Rows:

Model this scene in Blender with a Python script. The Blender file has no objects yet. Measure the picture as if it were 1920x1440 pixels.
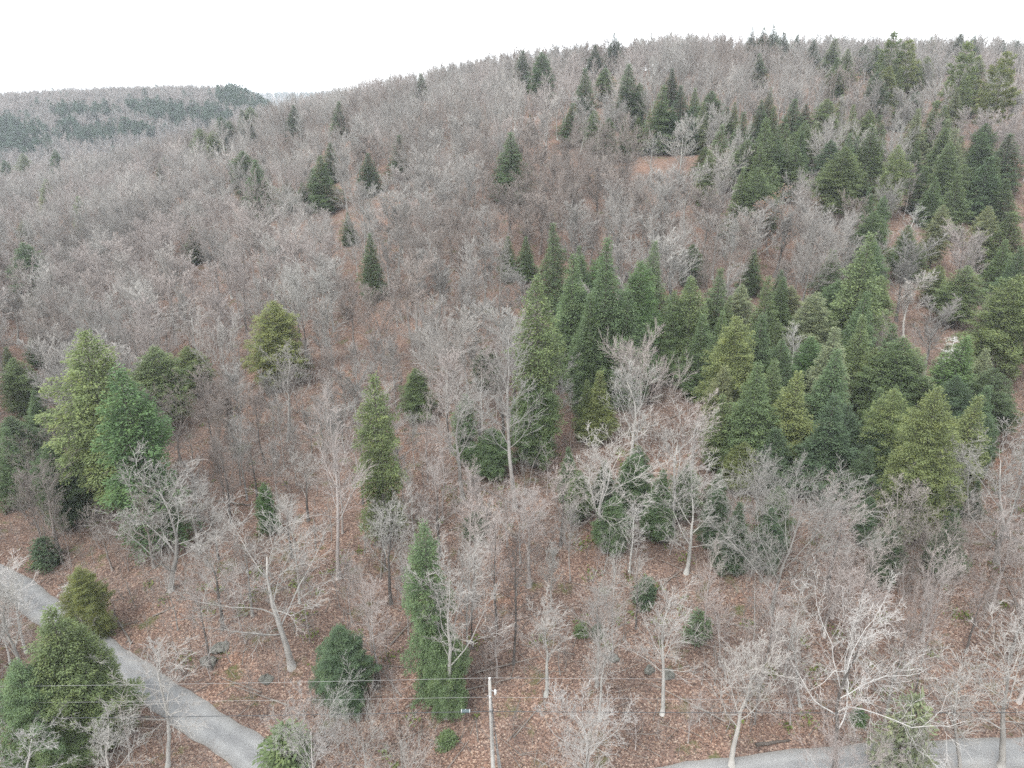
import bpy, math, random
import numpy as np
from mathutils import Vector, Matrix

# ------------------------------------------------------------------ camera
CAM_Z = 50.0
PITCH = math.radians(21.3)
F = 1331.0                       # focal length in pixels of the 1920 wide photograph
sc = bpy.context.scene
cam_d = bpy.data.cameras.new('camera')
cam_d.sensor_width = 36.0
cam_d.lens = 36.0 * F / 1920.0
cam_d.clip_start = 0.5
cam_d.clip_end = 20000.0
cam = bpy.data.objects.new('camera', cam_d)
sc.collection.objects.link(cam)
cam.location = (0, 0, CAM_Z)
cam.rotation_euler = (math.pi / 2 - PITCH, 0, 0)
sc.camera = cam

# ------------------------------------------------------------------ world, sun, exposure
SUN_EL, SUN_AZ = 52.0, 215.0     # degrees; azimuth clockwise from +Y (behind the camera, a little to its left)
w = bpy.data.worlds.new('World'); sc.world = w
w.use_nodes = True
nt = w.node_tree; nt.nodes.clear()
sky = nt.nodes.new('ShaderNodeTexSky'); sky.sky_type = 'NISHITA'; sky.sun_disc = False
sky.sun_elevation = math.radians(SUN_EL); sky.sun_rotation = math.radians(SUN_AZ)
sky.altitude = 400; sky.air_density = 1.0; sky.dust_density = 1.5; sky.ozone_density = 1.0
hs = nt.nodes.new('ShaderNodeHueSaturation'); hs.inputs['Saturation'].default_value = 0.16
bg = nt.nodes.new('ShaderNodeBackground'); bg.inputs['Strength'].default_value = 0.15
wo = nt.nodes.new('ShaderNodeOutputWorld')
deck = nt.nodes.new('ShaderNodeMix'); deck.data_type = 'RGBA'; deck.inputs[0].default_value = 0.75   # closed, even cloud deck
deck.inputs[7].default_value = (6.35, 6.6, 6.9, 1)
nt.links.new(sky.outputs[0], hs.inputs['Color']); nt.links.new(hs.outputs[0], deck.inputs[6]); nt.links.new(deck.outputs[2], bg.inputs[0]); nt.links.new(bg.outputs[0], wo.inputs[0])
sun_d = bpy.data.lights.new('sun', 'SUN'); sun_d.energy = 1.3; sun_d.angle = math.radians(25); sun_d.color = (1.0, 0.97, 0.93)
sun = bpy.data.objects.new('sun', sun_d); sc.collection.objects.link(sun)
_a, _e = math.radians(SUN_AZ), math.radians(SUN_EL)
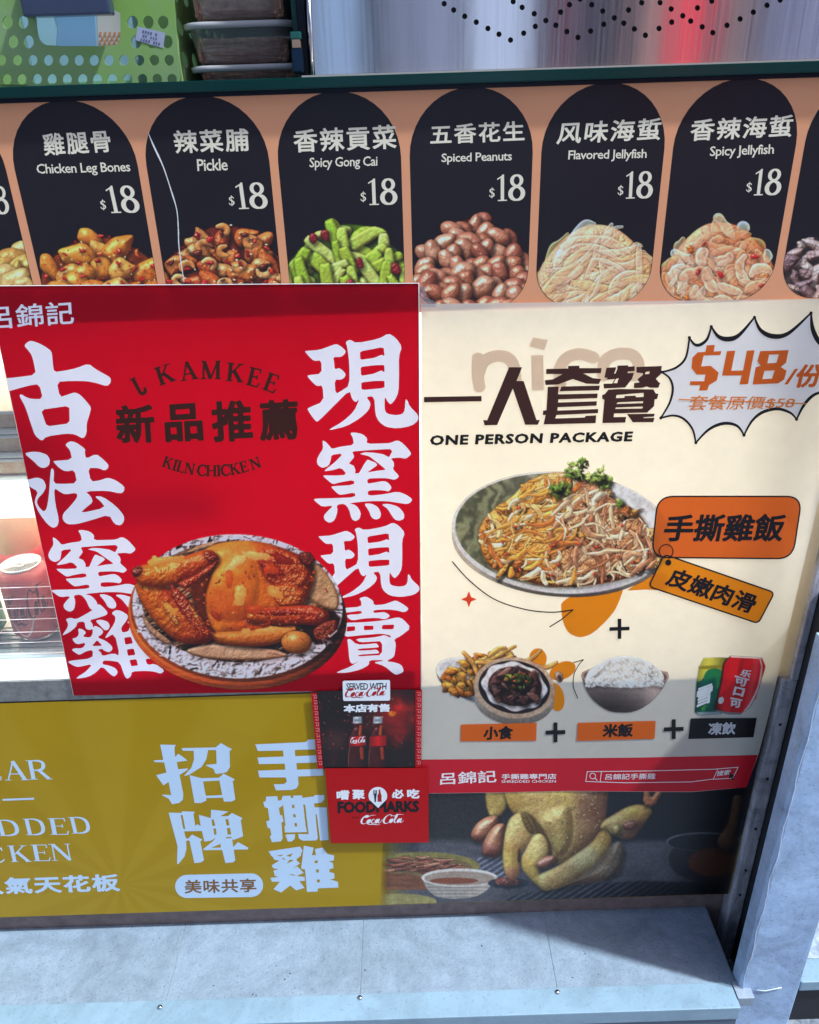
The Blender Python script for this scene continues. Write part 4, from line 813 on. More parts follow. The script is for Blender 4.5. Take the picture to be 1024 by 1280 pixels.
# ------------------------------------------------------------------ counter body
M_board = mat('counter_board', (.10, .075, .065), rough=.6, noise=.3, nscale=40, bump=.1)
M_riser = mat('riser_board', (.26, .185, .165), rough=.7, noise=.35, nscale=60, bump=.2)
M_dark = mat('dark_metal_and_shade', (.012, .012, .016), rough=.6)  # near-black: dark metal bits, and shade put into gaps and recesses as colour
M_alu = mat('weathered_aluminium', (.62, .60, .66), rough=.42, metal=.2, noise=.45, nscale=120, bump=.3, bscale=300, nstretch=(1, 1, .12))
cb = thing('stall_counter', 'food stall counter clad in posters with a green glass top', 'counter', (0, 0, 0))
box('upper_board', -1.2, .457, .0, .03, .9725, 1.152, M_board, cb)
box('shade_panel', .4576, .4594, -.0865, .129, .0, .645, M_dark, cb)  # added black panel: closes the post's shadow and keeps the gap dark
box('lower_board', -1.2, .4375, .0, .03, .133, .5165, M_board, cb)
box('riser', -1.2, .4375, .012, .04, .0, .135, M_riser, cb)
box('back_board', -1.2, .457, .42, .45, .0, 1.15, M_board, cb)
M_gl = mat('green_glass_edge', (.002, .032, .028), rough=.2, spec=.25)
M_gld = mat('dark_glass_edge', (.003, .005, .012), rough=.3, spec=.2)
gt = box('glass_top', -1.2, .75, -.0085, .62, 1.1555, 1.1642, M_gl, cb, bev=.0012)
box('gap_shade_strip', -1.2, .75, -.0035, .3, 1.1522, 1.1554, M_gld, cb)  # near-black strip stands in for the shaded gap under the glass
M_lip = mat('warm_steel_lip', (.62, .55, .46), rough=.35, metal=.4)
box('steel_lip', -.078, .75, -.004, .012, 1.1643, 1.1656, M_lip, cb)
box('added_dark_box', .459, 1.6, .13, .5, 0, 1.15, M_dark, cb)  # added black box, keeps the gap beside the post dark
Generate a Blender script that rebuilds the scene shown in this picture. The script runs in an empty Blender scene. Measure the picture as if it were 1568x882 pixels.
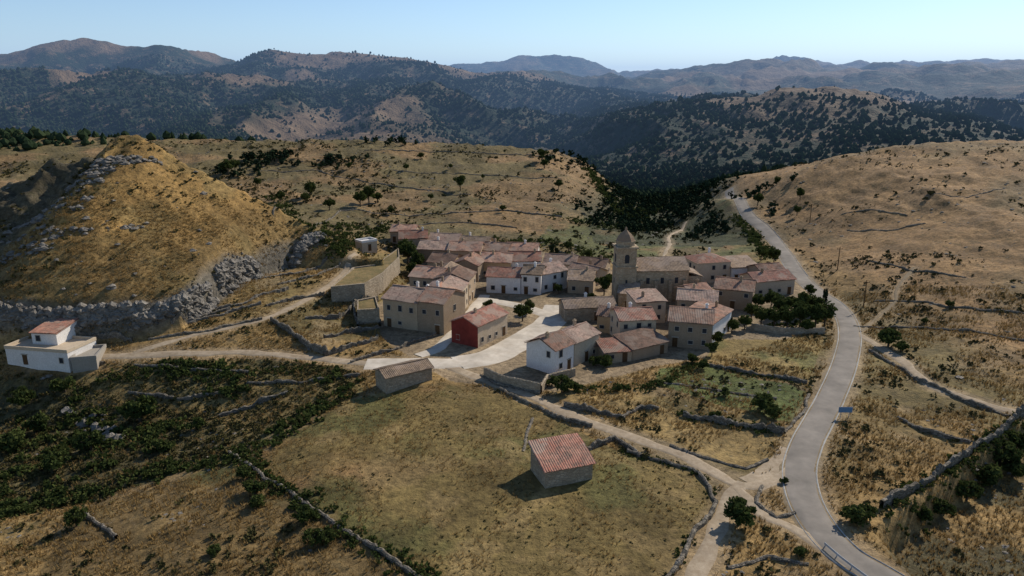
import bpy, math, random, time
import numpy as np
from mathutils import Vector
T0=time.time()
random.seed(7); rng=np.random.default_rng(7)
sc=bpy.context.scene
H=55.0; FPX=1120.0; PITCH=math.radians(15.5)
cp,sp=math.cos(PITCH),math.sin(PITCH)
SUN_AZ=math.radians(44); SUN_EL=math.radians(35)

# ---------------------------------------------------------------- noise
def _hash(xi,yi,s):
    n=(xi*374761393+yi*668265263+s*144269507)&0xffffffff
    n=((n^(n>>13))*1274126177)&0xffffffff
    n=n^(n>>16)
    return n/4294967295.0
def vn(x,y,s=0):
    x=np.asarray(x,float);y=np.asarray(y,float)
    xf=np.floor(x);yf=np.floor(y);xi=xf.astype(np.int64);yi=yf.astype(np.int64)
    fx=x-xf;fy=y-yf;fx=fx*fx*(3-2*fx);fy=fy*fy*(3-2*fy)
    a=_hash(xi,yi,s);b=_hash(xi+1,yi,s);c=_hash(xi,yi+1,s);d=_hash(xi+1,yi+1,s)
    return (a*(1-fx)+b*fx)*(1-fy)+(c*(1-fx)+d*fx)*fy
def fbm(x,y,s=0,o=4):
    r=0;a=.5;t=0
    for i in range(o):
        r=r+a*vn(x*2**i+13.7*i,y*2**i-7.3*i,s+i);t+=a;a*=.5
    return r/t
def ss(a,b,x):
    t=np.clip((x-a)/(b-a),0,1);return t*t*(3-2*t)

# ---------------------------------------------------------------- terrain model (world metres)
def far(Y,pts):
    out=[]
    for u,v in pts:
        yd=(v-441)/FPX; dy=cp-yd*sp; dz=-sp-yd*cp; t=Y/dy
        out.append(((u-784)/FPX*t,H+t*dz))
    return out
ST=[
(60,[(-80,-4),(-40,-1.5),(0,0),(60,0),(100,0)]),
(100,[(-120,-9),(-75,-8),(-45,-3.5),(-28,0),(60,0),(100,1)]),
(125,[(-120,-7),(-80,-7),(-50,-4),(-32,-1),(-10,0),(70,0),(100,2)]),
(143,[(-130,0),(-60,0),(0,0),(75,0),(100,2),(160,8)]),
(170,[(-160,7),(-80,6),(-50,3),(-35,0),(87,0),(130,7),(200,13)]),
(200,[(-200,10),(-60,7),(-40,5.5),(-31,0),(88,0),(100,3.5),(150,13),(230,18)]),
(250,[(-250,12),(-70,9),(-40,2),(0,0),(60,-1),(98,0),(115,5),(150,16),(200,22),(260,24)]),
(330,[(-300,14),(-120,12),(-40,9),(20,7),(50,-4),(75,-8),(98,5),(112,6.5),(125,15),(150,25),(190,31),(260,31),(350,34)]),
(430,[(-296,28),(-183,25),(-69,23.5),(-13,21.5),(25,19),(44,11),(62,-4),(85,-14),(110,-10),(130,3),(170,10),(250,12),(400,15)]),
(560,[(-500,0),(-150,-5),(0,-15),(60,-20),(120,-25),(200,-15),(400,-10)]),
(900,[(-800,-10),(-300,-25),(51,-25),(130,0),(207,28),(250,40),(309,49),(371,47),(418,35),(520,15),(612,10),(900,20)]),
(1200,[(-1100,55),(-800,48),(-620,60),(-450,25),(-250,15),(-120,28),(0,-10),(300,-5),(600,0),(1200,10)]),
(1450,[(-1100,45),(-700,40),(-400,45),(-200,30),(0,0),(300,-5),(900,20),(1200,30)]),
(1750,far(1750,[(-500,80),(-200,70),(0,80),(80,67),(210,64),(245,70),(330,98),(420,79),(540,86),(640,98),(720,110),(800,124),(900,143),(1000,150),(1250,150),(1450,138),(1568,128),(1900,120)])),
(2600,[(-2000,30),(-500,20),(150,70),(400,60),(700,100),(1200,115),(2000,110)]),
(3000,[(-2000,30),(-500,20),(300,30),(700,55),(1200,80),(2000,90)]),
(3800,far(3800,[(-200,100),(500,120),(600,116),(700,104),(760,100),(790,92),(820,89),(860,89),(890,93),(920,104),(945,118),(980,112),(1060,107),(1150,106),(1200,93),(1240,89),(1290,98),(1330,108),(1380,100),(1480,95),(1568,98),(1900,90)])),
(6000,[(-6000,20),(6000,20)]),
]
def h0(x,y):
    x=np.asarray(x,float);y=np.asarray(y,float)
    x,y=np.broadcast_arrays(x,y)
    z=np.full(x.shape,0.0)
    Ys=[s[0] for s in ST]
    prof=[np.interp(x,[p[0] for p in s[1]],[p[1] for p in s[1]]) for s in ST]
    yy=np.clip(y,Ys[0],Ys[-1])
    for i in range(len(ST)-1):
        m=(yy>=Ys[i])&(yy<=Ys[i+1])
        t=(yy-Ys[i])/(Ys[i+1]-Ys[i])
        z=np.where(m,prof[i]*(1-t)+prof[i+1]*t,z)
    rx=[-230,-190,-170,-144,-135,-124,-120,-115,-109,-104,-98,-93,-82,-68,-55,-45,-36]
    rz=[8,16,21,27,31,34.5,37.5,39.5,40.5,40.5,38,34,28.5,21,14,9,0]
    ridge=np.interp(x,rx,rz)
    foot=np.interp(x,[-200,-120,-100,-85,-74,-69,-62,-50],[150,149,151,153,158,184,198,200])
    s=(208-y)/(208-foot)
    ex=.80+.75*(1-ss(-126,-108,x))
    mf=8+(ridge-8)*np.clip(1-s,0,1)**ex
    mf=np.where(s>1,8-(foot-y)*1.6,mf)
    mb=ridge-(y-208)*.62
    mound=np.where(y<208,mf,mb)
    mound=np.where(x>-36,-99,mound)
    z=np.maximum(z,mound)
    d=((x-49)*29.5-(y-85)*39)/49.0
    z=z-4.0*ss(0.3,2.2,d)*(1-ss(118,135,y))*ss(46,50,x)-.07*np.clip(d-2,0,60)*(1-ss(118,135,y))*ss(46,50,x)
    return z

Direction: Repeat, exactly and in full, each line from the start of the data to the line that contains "from mathutils import Vector, Matrix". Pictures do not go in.

Completed task:
Model this scene in Blender with a Python script. The Blender file has no objects yet. Measure the picture as if it were 1920x1440 pixels.
import bpy, math, random
import numpy as np
from mathutils import Vector, Matrix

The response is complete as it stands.